* START *

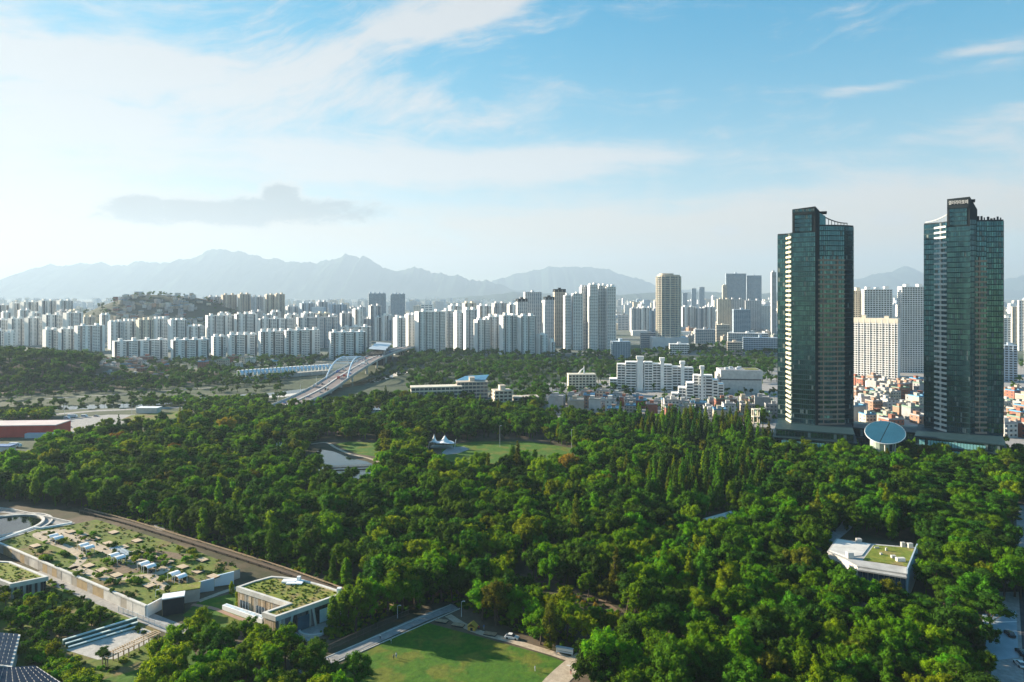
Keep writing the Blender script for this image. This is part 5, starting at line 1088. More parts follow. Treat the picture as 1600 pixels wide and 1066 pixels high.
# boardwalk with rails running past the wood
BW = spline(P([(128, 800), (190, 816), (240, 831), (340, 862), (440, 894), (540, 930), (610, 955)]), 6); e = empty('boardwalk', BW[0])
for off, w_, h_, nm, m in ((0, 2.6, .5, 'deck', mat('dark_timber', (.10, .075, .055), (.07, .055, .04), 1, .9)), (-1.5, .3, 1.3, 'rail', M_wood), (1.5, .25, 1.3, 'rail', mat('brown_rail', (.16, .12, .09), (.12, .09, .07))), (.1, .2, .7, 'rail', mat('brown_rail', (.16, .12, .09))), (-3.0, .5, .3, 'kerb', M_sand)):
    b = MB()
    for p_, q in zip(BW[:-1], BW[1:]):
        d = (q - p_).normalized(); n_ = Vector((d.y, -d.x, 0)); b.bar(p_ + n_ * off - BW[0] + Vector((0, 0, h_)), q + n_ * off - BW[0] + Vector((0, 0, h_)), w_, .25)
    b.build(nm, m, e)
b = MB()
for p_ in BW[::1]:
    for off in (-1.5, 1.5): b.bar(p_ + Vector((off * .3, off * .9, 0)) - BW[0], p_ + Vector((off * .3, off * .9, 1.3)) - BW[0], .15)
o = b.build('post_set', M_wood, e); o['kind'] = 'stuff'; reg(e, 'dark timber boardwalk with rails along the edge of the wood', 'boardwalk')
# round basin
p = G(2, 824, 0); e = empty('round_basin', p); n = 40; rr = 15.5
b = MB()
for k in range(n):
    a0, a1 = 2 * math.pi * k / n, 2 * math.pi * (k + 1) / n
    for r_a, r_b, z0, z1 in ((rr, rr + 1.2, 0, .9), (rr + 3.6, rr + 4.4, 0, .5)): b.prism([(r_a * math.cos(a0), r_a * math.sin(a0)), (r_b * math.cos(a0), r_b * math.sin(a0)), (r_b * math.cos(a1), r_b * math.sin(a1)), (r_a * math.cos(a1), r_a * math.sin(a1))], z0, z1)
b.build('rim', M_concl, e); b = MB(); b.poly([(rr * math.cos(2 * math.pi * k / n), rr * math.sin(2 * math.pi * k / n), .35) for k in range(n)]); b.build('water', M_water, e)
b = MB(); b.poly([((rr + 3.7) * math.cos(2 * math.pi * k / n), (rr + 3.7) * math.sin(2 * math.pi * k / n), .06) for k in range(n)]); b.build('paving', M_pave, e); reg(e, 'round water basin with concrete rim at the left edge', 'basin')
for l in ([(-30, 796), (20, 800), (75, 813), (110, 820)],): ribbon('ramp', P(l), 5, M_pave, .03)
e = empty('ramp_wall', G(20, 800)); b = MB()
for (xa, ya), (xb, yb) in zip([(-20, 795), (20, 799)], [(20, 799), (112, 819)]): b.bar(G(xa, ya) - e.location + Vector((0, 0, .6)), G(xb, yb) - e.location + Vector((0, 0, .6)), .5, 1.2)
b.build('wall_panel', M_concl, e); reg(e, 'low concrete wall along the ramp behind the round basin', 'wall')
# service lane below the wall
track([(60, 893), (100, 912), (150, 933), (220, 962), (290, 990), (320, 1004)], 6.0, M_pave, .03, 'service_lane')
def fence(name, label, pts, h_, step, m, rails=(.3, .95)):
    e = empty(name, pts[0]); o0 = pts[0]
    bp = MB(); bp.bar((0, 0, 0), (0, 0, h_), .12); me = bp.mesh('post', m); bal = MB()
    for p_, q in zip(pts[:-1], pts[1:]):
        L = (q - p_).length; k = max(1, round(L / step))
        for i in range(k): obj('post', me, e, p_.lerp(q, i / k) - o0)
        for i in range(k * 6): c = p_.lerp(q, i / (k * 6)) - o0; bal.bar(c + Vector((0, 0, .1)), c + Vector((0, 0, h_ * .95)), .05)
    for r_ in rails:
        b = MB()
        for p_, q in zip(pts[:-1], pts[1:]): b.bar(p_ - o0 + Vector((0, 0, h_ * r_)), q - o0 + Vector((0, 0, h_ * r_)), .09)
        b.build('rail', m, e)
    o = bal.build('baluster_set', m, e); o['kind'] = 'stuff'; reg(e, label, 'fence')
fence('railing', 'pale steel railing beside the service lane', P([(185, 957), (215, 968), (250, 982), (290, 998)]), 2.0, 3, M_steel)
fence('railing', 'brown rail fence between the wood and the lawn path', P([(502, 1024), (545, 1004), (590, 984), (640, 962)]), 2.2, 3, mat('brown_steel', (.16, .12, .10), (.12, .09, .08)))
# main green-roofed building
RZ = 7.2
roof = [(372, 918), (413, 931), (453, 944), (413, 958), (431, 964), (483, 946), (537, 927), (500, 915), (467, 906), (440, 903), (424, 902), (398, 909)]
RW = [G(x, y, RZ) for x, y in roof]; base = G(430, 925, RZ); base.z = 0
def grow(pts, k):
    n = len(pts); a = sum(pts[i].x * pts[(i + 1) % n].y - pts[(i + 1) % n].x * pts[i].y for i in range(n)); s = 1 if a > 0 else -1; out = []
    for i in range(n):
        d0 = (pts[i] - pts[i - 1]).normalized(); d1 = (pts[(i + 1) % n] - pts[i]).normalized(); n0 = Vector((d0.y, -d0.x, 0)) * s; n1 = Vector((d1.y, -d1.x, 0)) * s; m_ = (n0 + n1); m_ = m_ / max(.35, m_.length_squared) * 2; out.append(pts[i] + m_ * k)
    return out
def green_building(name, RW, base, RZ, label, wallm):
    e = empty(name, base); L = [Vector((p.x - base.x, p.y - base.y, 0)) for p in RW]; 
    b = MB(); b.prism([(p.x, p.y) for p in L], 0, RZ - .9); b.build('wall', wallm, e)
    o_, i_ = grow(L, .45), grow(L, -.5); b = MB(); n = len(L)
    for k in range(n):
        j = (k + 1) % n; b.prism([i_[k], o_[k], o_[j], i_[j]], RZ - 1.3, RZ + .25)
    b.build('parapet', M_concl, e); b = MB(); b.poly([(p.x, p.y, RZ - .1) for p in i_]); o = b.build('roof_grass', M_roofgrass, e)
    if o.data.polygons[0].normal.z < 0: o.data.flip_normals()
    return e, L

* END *

**Exercise directions**
Make an exact copy of the data, leaving its pictures out.

**The completed task**
Keep writing the Blender script for this image. This is part 5, starting at line 1088. More parts follow. Treat the picture as 1600 pixels wide and 1066 pixels high.
# boardwalk with rails running past the wood
BW = spline(P([(128, 800), (190, 816), (240, 831), (340, 862), (440, 894), (540, 930), (610, 955)]), 6); e = empty('boardwalk', BW[0])
for off, w_, h_, nm, m in ((0, 2.6, .5, 'deck', mat('dark_timber', (.10, .075, .055), (.07, .055, .04), 1, .9)), (-1.5, .3, 1.3, 'rail', M_wood), (1.5, .25, 1.3, 'rail', mat('brown_rail', (.16, .12, .09), (.12, .09, .07))), (.1, .2, .7, 'rail', mat('brown_rail', (.16, .12, .09))), (-3.0, .5, .3, 'kerb', M_sand)):
    b = MB()
    for p_, q in zip(BW[:-1], BW[1:]):
        d = (q - p_).normalized(); n_ = Vector((d.y, -d.x, 0)); b.bar(p_ + n_ * off - BW[0] + Vector((0, 0, h_)), q + n_ * off - BW[0] + Vector((0, 0, h_)), w_, .25)
    b.build(nm, m, e)
b = MB()
for p_ in BW[::1]:
    for off in (-1.5, 1.5): b.bar(p_ + Vector((off * .3, off * .9, 0)) - BW[0], p_ + Vector((off * .3, off * .9, 1.3)) - BW[0], .15)
o = b.build('post_set', M_wood, e); o['kind'] = 'stuff'; reg(e, 'dark timber boardwalk with rails along the edge of the wood', 'boardwalk')
# round basin
p = G(2, 824, 0); e = empty('round_basin', p); n = 40; rr = 15.5
b = MB()
for k in range(n):
    a0, a1 = 2 * math.pi * k / n, 2 * math.pi * (k + 1) / n
    for r_a, r_b, z0, z1 in ((rr, rr + 1.2, 0, .9), (rr + 3.6, rr + 4.4, 0, .5)): b.prism([(r_a * math.cos(a0), r_a * math.sin(a0)), (r_b * math.cos(a0), r_b * math.sin(a0)), (r_b * math.cos(a1), r_b * math.sin(a1)), (r_a * math.cos(a1), r_a * math.sin(a1))], z0, z1)
b.build('rim', M_concl, e); b = MB(); b.poly([(rr * math.cos(2 * math.pi * k / n), rr * math.sin(2 * math.pi * k / n), .35) for k in range(n)]); b.build('water', M_water, e)
b = MB(); b.poly([((rr + 3.7) * math.cos(2 * math.pi * k / n), (rr + 3.7) * math.sin(2 * math.pi * k / n), .06) for k in range(n)]); b.build('paving', M_pave, e); reg(e, 'round water basin with concrete rim at the left edge', 'basin')
for l in ([(-30, 796), (20, 800), (75, 813), (110, 820)],): ribbon('ramp', P(l), 5, M_pave, .03)
e = empty('ramp_wall', G(20, 800)); b = MB()
for (xa, ya), (xb, yb) in zip([(-20, 795), (20, 799)], [(20, 799), (112, 819)]): b.bar(G(xa, ya) - e.location + Vector((0, 0, .6)), G(xb, yb) - e.location + Vector((0, 0, .6)), .5, 1.2)
b.build('wall_panel', M_concl, e); reg(e, 'low concrete wall along the ramp behind the round basin', 'wall')
# service lane below the wall
track([(60, 893), (100, 912), (150, 933), (220, 962), (290, 990), (320, 1004)], 6.0, M_pave, .03, 'service_lane')
def fence(name, label, pts, h_, step, m, rails=(.3, .95)):
    e = empty(name, pts[0]); o0 = pts[0]
    bp = MB(); bp.bar((0, 0, 0), (0, 0, h_), .12); me = bp.mesh('post', m); bal = MB()
    for p_, q in zip(pts[:-1], pts[1:]):
        L = (q - p_).length; k = max(1, round(L / step))
        for i in range(k): obj('post', me, e, p_.lerp(q, i / k) - o0)
        for i in range(k * 6): c = p_.lerp(q, i / (k * 6)) - o0; bal.bar(c + Vector((0, 0, .1)), c + Vector((0, 0, h_ * .95)), .05)
    for r_ in rails:
        b = MB()
        for p_, q in zip(pts[:-1], pts[1:]): b.bar(p_ - o0 + Vector((0, 0, h_ * r_)), q - o0 + Vector((0, 0, h_ * r_)), .09)
        b.build('rail', m, e)
    o = bal.build('baluster_set', m, e); o['kind'] = 'stuff'; reg(e, label, 'fence')
fence('railing', 'pale steel railing beside the service lane', P([(185, 957), (215, 968), (250, 982), (290, 998)]), 2.0, 3, M_steel)
fence('railing', 'brown rail fence between the wood and the lawn path', P([(502, 1024), (545, 1004), (590, 984), (640, 962)]), 2.2, 3, mat('brown_steel', (.16, .12, .10), (.12, .09, .08)))
# main green-roofed building
RZ = 7.2
roof = [(372, 918), (413, 931), (453, 944), (413, 958), (431, 964), (483, 946), (537, 927), (500, 915), (467, 906), (440, 903), (424, 902), (398, 909)]
RW = [G(x, y, RZ) for x, y in roof]; base = G(430, 925, RZ); base.z = 0
def grow(pts, k):
    n = len(pts); a = sum(pts[i].x * pts[(i + 1) % n].y - pts[(i + 1) % n].x * pts[i].y for i in range(n)); s = 1 if a > 0 else -1; out = []
    for i in range(n):
        d0 = (pts[i] - pts[i - 1]).normalized(); d1 = (pts[(i + 1) % n] - pts[i]).normalized(); n0 = Vector((d0.y, -d0.x, 0)) * s; n1 = Vector((d1.y, -d1.x, 0)) * s; m_ = (n0 + n1); m_ = m_ / max(.35, m_.length_squared) * 2; out.append(pts[i] + m_ * k)
    return out
def green_building(name, RW, base, RZ, label, wallm):
    e = empty(name, base); L = [Vector((p.x - base.x, p.y - base.y, 0)) for p in RW]; 
    b = MB(); b.prism([(p.x, p.y) for p in L], 0, RZ - .9); b.build('wall', wallm, e)
    o_, i_ = grow(L, .45), grow(L, -.5); b = MB(); n = len(L)
    for k in range(n):
        j = (k + 1) % n; b.prism([i_[k], o_[k], o_[j], i_[j]], RZ - 1.3, RZ + .25)
    b.build('parapet', M_concl, e); b = MB(); b.poly([(p.x, p.y, RZ - .1) for p in i_]); o = b.build('roof_grass', M_roofgrass, e)
    if o.data.polygons[0].normal.z < 0: o.data.flip_normals()
    return e, L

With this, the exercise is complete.